* start *

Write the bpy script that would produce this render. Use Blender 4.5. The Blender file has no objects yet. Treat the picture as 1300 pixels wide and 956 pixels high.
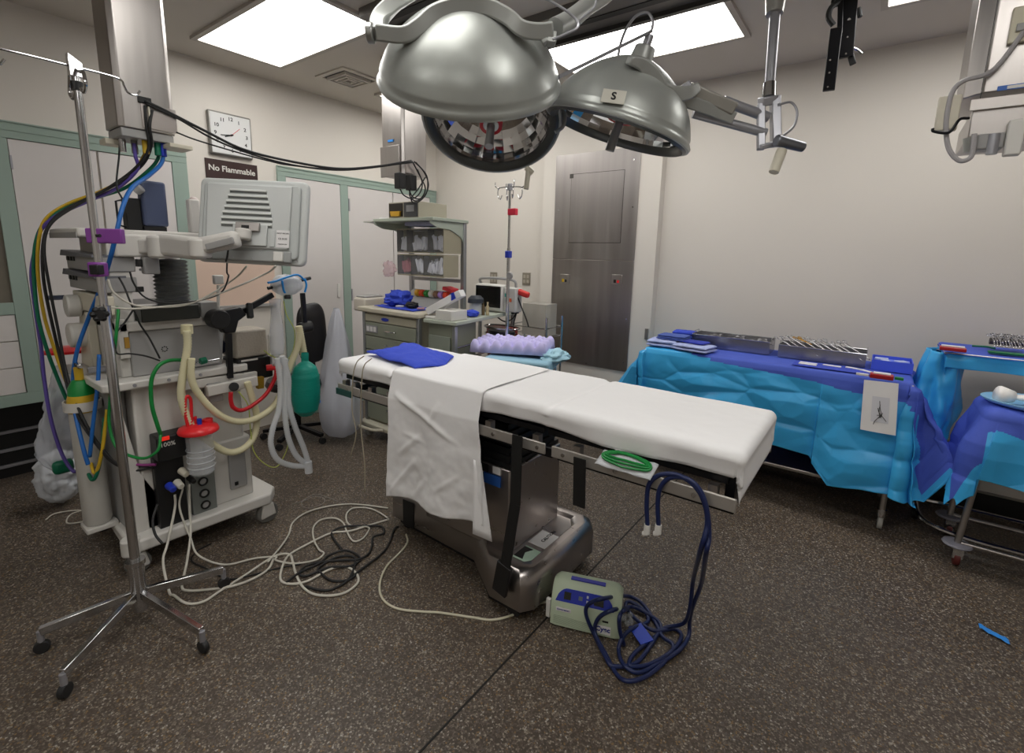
import bpy, bmesh, math, random
from mathutils import Vector, Matrix, noise
random.seed(7)
S = bpy.context.scene
COL = S.collection
V = Vector
# ---------------------------------------------------------------- camera
F_PX = 617.6; CAM_H = 1.6
YAW, PITCH, ROLL = [math.radians(a) for a in (-36.592, -9.985, 1.391)]
fw = V((math.sin(YAW)*math.cos(PITCH), math.cos(YAW)*math.cos(PITCH), math.sin(PITCH)))
rt = V((math.cos(YAW), -math.sin(YAW), 0)); up = rt.cross(fw)
CR = math.cos(ROLL)*rt + math.sin(ROLL)*up
CU = -math.sin(ROLL)*rt + math.cos(ROLL)*up
CAM = V((0, 0, CAM_H))
cd = bpy.data.cameras.new('camera'); cam = bpy.data.objects.new('camera', cd); COL.objects.link(cam)
m = Matrix((CR, CU, -fw)).transposed().to_4x4(); m.translation = CAM; cam.matrix_world = m
cd.sensor_fit = 'HORIZONTAL'; cd.sensor_width = 36; cd.lens = 36*F_PX/1300; cd.shift_y = -45/1300
cd.clip_start = 0.05; cd.clip_end = 50
S.camera = cam
# ---------------------------------------------------------------- light, world, exposure
S.view_settings.view_transform = 'Standard'; S.view_settings.look = 'None'
S.view_settings.gamma = 1; S.view_settings.use_curve_mapping = False
S.view_settings.exposure = 0.0
LAMP = 7.8            # strength of the ceiling troffers
w = bpy.data.worlds.new('world'); S.world = w; w.use_nodes = True
w.node_tree.nodes['Background'].inputs[0].default_value = (.5, .5, .5, 1)
w.node_tree.nodes['Background'].inputs[1].default_value = 0.15
# ---------------------------------------------------------------- measuring helpers: photo pixel -> point on a plane of the room
def ray(px, py): return (CR*(px-650) - CU*(py-433) + fw*F_PX)
def PZ(px, py, z): d = ray(px, py); return CAM + d*((z-CAM_H)/d.z)
def PX(px, py, x): d = ray(px, py); return CAM + d*(x/d.x)
def PY(px, py, y): d = ray(px, py); return CAM + d*(y/d.y)
def PD(px, py, dep): return CAM + ray(px, py)*(dep/F_PX)
# ---------------------------------------------------------------- materials
def lin(c):
    if isinstance(c, str):
        c = [int(c[i:i+2], 16)/255 for i in (0, 2, 4)]
    return tuple(((v/12.92) if v <= .04045 else ((v+.055)/1.055)**2.4) for v in c[:3]) + (1,)
MATS = {}
def mat(name, col, rough=.5, metal=0, bump=0, bscale=40, var=0, vscale=8, trans=0, alpha=1, emit=0, stretch=None, spec=.5, ior=1.45, kind='noise', sheen=0):
    if name in MATS: return MATS[name]
    m = bpy.data.materials.new(name); m.use_nodes = True; MATS[name] = m
    nt = m.node_tree; b = nt.nodes['Principled BSDF']; L = nt.links
    c = lin(col)
    b.inputs['Base Color'].default_value = c; b.inputs['Roughness'].default_value = rough
    b.inputs['Metallic'].default_value = metal; b.inputs['Specular IOR Level'].default_value = spec
    b.inputs['Transmission Weight'].default_value = trans; b.inputs['Alpha'].default_value = alpha
    b.inputs['IOR'].default_value = ior
    if sheen: b.inputs['Sheen Weight'].default_value = sheen
    if emit:
        b.inputs['Emission Color'].default_value = c; b.inputs['Emission Strength'].default_value = emit
    co = nt.nodes.new('ShaderNodeTexCoord'); mp = nt.nodes.new('ShaderNodeMapping')
    L.new(co.outputs['Object'], mp.inputs[0])
    if stretch: mp.inputs['Scale'].default_value = stretch
    if var:
        n = nt.nodes.new('ShaderNodeTexNoise'); n.inputs['Scale'].default_value = vscale; n.inputs['Detail'].default_value = 5
        L.new(mp.outputs[0], n.inputs['Vector'])
        mx = nt.nodes.new('ShaderNodeMix'); mx.data_type = 'RGBA'
        mx.inputs[6].default_value = tuple(v*(1-var) for v in c[:3])+(1,); mx.inputs[7].default_value = tuple(min(1, v*(1+var)) for v in c[:3])+(1,)
        L.new(n.outputs[0], mx.inputs[0]); L.new(mx.outputs[2], b.inputs['Base Color'])
        if metal:
            r = nt.nodes.new('ShaderNodeMapRange'); r.inputs[3].default_value = max(.05, rough-.1); r.inputs[4].default_value = rough+.12
            L.new(n.outputs[0], r.inputs[0]); L.new(r.outputs[0], b.inputs['Roughness'])
    if bump:
        if kind == 'voronoi':
            n2 = nt.nodes.new('ShaderNodeTexVoronoi'); n2.feature = 'F1'
        else:
            n2 = nt.nodes.new('ShaderNodeTexNoise'); n2.inputs['Detail'].default_value = 4
        n2.inputs['Scale'].default_value = bscale
        L.new(mp.outputs[0], n2.inputs['Vector'])
        bu = nt.nodes.new('ShaderNodeBump'); bu.inputs['Strength'].default_value = bump; bu.inputs['Distance'].default_value = .01
        L.new(n2.outputs[0], bu.inputs['Height']); L.new(bu.outputs[0], b.inputs['Normal'])
    return m
WALL = mat('wall_paint', 'd6d0c8', .55, bump=.05, bscale=120, var=.02, vscale=2)
CEIL = mat('ceiling_paint', 'cfc8bf', .8, var=.03, vscale=2)
STEEL = mat('brushed_steel', 'b4afac', .32, 1, var=.1, vscale=6, stretch=(6, 6, .3))
STEELD = mat('door_steel', 'aaa5a3', .34, 1, var=.16, vscale=4, stretch=(5, 5, .12))
STEELH = mat('base_steel', 'a8a29f', .3, 1, var=.08, vscale=6, stretch=(.4, 4, 4))
CHROME = mat('chrome', 'c8c8ca', .14, 1)
IRON = mat('grey_metal', 'a2a2a8', .34, .5, var=.1, vscale=10)
HAMMER = mat('hammered_grey', 'a2a5a1', .34, .4, var=.05, vscale=25)
CASTG = mat('cast_grey', 'a5a7a4', .36, .35, var=.08, vscale=14)
BLACK = mat('black_plastic', '1b1b1c', .42)
BLACKM = mat('black_metal', '17171a', .35, .3)
RUBBER = mat('black_rubber', '232324', .6)
GREEN = mat('green_paint', '93a59b', .45, var=.03)
WHITEP = mat('white_laminate', 'd2cdcb', .45, var=.02)
WHITE = mat('white_plastic', 'd9d7d2', .4)
MACH = mat('machine_white', 'cdcac5', .4, var=.02)
MACHG = mat('machine_grey', '9c9b9a', .42, var=.03)
BEIGE = mat('beige_plastic', 'cfc9b8', .5)
CARTG = mat('cart_green', '8e9283', .45, var=.03)
CARTB = mat('cart_beige', 'bdb8a4', .5, var=.03)
SHEET = mat('white_linen', 'eeedee', .85, bump=.12, bscale=14, sheen=.2)
TOWEL = mat('royal_blue_cotton', '3a50c8', .9, bump=.35, bscale=160, var=.08, vscale=20)
TOWELL = mat('pale_blue_cotton', 'a9b4e0', .9, bump=.35, bscale=120, var=.08, vscale=20)
DRAPE = mat('teal_drape', '3caae6', .34, bump=.5, bscale=9, var=.1, vscale=5, kind='voronoi')
DRAPEP = mat('purple_drape', '465cc0', .7, bump=.3, bscale=14, var=.07, vscale=8)
NAVY = mat('navy_tube', '1b2650', .35)
RED = mat('red_plastic', 'd8262c', .3)
REDD = mat('deep_red_plastic', 'a51a22', .35)
REDT = mat('red_tube', 'b81822', .35)
TEAL = mat('teal_rubber', '0b8f80', .42, bump=.3, bscale=18, stretch=(1, 1, 5))
YEL = mat('cream_tube', 'd9d2ae', .45)
CLEAR = mat('clear_plastic', 'e6eaee', .12, alpha=.22)
CLEARW = mat('milky_plastic', 'dfe2e6', .3, alpha=.6)
BAG = mat('bag_film', 'dde1ea', .25, alpha=.45, bump=.6, bscale=12)
PURP = mat('purple_plastic', '7c3d8f', .4)
BLUE = mat('blue_plastic', '2238b0', .35)
BLUEL = mat('light_blue_plastic', '2f8ae0', .4)
BIN = mat('blue_bin', '4a62e0', .35)
PAPER = mat('paper', 'e4e2e2', .8)
CORD = mat('white_cord', 'c9c5ba', .5)
GRNT = mat('green_tube', '14803a', .4)
GRND = mat('dark_green_tube', '0c6a4e', .4)
YELT = mat('yellow_tube', 'c8a52a', .4)
PURT = mat('violet_tube', '5a4a9a', .4)
BLUT = mat('blue_tube', '1e63b0', .4)
SCREEN = mat('dark_screen', '10100f', .15)
DARKGLASS = mat('dark_glass', '2a2b26', .12, spec=.6)
TAN = mat('tan_board', 'd9bfae', .7, var=.04)
EMITW = mat('troffer_diffuser', 'fffdf8', .6, emit=LAMP)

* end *

**Prompt**
Go through the lines above. Select every one that has the string "objects".

**Reply to the task**
Write the bpy script that would produce this render. Use Blender 4.5. The Blender file has no objects yet. Treat the picture as 1300 pixels wide and 956 pixels high.
cd = bpy.data.cameras.new('camera'); cam = bpy.data.objects.new('camera', cd); COL.objects.link(cam)